A couple of weeks back, China announced it would cut subsidies to grow corn, most people started to wonder if that would mean more or less demand for grain worldwide, given the complexity of the Chinese system.

American analyst based in Taipei (Taiwan), Loren Puette, director of China Ag and former employee of a USAID contractor, explains that China’s news can be misleading. Puette says China, pushed by its economic slowdown and the significant corn stock, will reduce substantially the subsidies to grow the cereal but would not eliminate.

According to the expert, the Chinese government may save nearly US$10 billion and is implanting a price-support program similar to what Brazil tries to practice in some commodities. The logic is to set a price floor target: If the market pays less than that floor, the government compensates the farmer with difference of that target.

Regarding the Chinese corn stocks of over 200 million metric tons, Puette forecasts that the government will be able to sell just about 25% of it. He and other analysts agree that China is unlikely to export significant volumes of the cereal. “Most of these stocks are stored on open air. A lot of it does not have the quality to be used. As of now, no one is really buying this corn,” he tells Agriculture.com. The USDA forecast Chinese corn exports of just 50,000 tons.

Another forecast of the analyst is that the corn surface in China will go down from 91.4 million acres to approximately 84 million acres. The soybean surface would go up from 14.8 million acres to 19.7 million acres. “This number indicates that prices will go down,” Puette points out.

Corroborating with the view of Puette, Pablo Altuna, senior grains manager at Toepfer International in Singapore, says the Chinese government decision will impact imports of sorghum, feed barley, and dry distilled grain, which had a surprising jump in the last few years.

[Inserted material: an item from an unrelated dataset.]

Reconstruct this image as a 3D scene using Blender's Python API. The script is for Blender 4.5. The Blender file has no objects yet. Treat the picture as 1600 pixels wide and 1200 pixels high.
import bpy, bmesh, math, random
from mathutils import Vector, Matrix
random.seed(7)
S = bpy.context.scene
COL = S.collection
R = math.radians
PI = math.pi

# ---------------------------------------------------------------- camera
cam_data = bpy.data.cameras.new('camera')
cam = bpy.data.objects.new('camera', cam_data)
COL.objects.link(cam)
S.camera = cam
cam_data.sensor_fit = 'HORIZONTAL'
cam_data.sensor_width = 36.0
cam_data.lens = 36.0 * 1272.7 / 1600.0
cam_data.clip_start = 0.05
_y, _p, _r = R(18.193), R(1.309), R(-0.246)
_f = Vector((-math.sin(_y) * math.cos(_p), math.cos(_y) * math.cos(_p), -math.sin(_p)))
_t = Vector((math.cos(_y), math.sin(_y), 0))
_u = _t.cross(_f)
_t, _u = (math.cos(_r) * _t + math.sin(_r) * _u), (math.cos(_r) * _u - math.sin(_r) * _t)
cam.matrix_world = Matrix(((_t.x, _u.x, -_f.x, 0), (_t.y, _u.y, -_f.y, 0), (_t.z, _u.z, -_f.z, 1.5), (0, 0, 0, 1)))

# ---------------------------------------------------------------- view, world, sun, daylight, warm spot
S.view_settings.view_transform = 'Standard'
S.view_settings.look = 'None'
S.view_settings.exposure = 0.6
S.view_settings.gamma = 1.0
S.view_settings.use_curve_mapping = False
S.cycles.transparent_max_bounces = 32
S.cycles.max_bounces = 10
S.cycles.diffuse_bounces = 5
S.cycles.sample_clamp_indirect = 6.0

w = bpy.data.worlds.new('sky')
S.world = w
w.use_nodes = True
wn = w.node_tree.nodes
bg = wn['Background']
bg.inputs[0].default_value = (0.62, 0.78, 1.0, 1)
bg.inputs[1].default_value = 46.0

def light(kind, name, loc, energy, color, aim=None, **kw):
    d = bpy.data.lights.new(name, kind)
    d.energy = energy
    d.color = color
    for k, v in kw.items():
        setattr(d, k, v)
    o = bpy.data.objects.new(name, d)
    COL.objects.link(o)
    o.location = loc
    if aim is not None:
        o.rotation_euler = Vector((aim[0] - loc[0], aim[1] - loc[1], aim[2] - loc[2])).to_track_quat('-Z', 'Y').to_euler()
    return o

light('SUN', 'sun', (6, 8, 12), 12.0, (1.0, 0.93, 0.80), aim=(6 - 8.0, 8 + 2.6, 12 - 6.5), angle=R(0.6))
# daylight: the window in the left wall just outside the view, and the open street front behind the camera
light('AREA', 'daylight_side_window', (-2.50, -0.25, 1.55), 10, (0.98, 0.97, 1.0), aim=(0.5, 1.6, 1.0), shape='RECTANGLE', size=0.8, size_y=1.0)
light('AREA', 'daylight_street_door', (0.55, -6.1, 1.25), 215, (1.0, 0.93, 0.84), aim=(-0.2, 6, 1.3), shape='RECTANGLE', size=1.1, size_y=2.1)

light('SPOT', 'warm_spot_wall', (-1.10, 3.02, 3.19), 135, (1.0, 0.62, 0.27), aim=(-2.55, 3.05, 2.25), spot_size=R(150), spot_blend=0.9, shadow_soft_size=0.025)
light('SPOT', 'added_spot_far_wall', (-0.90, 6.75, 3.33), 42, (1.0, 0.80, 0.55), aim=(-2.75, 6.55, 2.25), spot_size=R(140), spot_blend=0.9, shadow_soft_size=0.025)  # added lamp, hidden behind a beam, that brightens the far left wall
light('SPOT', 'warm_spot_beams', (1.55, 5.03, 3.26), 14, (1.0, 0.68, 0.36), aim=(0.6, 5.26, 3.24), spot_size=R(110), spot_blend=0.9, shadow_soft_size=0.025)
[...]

“The fictitious prices of local corn have pushed imports of replacements like sorghum. There is an import quota for corn, but not for sorghum or barley. The Chinese government has tried to stop corn imports through quality control with its quarantine agency. In 2016/2017, we estimate 60% to 65% less imports of sorghum,” says Altuna.

China's economic slowdown

The Chinese stock market has gone up and down in the last few years. There is growing preoccupation with the housing market, and the Chinese government has reacted often with lower interest rates, currency rate changes, or spending more money, sometimes using the reserves. Experts say U.S. farmers can sleep well when the issue is Chinese demand for grains.

Puette affirms that the slowdown has hurt ag companies that are not financed by the stock market, but the demand for corn and soybeans will stay similar to previous years.

Altuna adds, “The Asian demand continues to grow; it never went down. Now, we have an oversupply of grain that may last one or two years, but it is not forever. The world’s population will continue to grow. The only thing that threatens the demand for grain is that Asian countries start to use more GMO to increase corn yields. I think we are far away from this.”

For Eduardo Ponticelli, an adviser for Brazilian companies at Ilec International Ltd. in Shanghai, the Chinese government is well prepared to fight the slowdown. “The slowdown is felt, but China has a lot of money in different forms that it will put in the right areas,” summarizes Ponticelli.